### Information provided ###

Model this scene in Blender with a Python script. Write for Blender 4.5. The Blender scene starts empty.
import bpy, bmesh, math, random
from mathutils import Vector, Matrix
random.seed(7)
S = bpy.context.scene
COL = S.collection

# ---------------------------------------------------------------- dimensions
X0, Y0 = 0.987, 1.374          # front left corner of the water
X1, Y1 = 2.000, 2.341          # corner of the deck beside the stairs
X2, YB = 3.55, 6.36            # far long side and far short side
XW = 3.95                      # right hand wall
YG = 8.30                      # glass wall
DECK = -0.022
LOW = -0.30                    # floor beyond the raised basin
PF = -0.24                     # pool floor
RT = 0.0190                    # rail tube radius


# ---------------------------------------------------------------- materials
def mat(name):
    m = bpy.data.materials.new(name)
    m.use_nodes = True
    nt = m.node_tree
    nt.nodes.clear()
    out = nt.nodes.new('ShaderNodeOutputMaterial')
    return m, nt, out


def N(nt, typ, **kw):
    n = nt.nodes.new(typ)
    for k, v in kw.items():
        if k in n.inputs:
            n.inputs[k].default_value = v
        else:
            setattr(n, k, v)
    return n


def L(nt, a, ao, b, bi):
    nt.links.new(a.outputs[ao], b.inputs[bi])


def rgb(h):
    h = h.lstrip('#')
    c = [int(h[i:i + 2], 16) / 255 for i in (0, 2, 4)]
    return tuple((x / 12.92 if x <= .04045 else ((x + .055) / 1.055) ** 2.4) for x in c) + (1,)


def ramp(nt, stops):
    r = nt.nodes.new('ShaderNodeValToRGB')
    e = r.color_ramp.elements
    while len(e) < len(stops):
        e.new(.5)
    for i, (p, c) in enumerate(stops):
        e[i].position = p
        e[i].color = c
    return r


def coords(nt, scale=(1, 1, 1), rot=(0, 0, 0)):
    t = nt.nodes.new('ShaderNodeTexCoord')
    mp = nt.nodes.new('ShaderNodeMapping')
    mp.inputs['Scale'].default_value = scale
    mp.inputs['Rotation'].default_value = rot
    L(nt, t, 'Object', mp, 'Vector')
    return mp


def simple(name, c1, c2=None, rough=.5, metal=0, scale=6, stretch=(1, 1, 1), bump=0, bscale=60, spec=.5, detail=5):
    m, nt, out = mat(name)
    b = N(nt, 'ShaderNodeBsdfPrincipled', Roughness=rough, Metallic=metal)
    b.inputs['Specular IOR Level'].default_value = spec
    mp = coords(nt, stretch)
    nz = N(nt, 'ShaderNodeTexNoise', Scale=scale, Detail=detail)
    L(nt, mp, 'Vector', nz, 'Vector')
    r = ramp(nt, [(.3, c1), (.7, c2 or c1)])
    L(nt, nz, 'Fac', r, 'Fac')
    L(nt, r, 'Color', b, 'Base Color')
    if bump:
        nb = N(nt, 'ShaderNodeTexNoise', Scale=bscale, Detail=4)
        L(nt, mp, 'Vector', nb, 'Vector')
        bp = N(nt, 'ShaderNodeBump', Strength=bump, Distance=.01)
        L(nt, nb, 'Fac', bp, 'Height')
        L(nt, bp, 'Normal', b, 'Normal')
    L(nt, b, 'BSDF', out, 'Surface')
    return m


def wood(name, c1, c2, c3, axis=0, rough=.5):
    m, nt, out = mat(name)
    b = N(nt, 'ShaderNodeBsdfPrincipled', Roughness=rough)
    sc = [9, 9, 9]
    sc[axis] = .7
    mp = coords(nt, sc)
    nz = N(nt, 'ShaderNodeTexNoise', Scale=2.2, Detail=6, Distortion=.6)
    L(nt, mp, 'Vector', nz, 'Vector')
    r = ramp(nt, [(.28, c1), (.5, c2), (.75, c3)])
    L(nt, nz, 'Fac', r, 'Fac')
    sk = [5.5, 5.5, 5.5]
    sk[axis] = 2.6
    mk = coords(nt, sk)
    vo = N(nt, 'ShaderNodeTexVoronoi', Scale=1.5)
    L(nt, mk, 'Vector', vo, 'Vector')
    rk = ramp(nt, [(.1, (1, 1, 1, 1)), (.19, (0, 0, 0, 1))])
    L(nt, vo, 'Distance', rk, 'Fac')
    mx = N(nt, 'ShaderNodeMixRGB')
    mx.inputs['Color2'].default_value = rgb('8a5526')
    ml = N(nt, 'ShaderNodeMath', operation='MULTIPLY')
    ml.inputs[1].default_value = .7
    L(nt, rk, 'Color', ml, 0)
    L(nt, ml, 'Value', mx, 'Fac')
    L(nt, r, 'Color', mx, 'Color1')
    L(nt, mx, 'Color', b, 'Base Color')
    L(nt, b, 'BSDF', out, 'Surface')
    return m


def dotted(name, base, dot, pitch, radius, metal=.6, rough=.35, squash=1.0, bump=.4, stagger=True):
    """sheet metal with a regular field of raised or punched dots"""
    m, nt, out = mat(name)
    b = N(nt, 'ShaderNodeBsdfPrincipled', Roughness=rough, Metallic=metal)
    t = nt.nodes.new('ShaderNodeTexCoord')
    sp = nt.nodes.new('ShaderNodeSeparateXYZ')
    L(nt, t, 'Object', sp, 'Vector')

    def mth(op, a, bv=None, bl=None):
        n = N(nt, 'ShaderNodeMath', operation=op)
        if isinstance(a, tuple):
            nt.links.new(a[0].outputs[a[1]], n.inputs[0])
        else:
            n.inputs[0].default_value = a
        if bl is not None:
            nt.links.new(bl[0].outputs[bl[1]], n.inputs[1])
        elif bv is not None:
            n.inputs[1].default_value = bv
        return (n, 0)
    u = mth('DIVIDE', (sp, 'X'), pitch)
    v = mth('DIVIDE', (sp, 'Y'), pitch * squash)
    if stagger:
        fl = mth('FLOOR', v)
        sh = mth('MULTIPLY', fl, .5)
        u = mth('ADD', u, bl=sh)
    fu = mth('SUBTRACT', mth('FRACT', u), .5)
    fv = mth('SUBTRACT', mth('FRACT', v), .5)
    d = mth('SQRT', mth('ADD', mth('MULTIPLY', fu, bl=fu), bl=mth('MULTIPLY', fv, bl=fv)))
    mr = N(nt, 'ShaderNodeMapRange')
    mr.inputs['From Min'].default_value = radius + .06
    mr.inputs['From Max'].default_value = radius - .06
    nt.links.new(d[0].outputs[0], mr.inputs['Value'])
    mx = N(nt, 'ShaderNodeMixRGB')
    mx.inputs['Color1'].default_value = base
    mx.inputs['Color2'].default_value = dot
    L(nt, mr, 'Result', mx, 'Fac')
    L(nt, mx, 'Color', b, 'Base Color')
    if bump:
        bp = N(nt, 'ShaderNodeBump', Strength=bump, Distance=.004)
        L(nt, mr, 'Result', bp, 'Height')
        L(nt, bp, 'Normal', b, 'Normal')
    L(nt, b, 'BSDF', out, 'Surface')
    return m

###
### Information provided ###

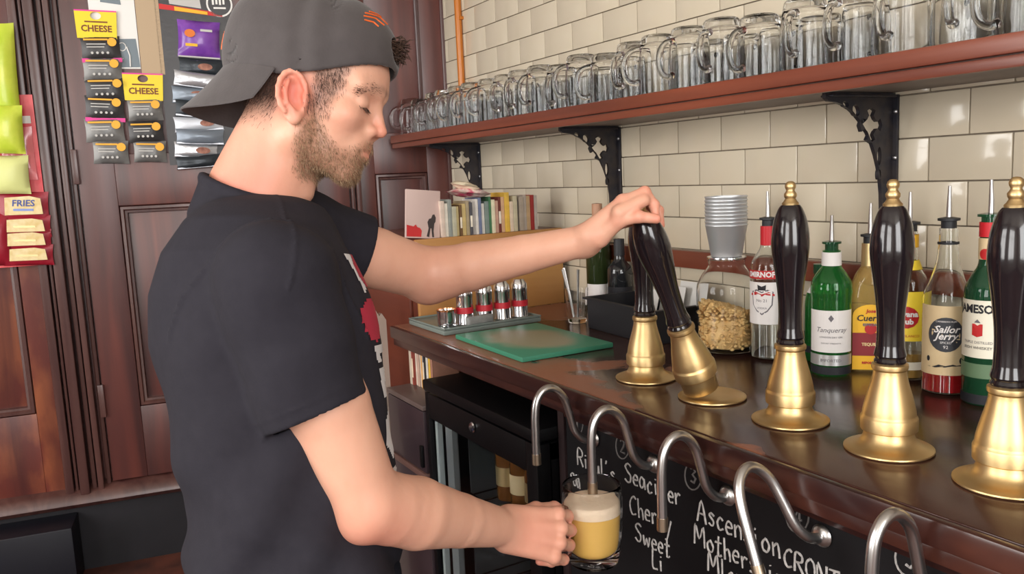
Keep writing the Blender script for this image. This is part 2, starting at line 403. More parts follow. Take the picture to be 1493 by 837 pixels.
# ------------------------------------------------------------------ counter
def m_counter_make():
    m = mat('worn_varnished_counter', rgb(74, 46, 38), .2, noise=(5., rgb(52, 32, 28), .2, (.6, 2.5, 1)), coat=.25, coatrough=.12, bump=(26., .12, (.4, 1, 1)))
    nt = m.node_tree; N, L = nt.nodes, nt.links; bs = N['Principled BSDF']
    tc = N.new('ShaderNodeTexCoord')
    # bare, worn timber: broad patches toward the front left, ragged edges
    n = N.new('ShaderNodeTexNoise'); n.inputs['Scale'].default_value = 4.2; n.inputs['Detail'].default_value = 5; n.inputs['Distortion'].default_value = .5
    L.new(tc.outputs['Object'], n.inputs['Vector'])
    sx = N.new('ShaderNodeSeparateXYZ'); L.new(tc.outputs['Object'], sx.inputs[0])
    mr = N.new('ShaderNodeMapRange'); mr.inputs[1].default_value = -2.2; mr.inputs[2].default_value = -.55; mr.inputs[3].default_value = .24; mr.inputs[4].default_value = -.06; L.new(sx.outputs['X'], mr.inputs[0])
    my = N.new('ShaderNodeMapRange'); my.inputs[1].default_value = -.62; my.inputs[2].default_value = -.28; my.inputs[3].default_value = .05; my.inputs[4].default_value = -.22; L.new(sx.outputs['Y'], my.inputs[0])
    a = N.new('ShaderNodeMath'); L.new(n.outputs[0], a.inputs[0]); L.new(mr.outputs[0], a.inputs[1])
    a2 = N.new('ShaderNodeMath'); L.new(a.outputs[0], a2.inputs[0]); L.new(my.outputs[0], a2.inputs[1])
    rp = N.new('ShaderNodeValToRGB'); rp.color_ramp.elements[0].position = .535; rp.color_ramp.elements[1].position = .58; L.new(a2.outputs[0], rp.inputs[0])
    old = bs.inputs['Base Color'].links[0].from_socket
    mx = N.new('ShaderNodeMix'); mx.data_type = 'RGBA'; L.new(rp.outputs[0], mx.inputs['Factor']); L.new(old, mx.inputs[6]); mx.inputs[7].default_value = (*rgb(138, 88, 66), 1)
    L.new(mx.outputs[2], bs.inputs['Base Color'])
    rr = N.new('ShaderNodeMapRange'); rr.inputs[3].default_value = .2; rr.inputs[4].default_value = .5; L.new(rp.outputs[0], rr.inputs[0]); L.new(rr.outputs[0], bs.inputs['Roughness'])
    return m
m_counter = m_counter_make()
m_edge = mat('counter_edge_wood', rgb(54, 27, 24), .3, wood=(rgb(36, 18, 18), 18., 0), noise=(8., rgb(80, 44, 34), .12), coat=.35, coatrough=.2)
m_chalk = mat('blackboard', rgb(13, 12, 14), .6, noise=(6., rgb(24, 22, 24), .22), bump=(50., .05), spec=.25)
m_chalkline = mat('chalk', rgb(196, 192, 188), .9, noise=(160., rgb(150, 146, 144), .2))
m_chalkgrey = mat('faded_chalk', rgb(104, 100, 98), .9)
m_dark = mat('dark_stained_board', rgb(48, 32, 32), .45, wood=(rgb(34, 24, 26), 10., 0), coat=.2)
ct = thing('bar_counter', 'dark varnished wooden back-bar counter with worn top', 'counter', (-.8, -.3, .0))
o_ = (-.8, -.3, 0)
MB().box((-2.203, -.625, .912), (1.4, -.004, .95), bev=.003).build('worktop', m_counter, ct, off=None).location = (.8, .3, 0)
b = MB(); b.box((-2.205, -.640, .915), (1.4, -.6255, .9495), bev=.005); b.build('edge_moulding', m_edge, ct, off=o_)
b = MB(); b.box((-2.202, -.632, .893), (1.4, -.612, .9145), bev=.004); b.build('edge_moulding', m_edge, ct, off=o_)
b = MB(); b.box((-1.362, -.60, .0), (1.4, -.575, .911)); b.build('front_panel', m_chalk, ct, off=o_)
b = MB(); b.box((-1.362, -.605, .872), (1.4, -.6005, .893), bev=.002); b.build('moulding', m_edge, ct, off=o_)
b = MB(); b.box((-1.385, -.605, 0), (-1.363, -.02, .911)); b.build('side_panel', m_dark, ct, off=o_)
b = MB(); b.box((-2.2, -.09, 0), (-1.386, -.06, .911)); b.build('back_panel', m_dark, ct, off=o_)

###

Problem:
Return each line with "script".

Result of this task:
Model this scene in Blender with a Python script. Write for Blender 4.5. The Blender scene starts empty.
Keep writing the Blender script for this image. This is part 2, starting at line 403. More parts follow. Take the picture to be 1493 by 837 pixels.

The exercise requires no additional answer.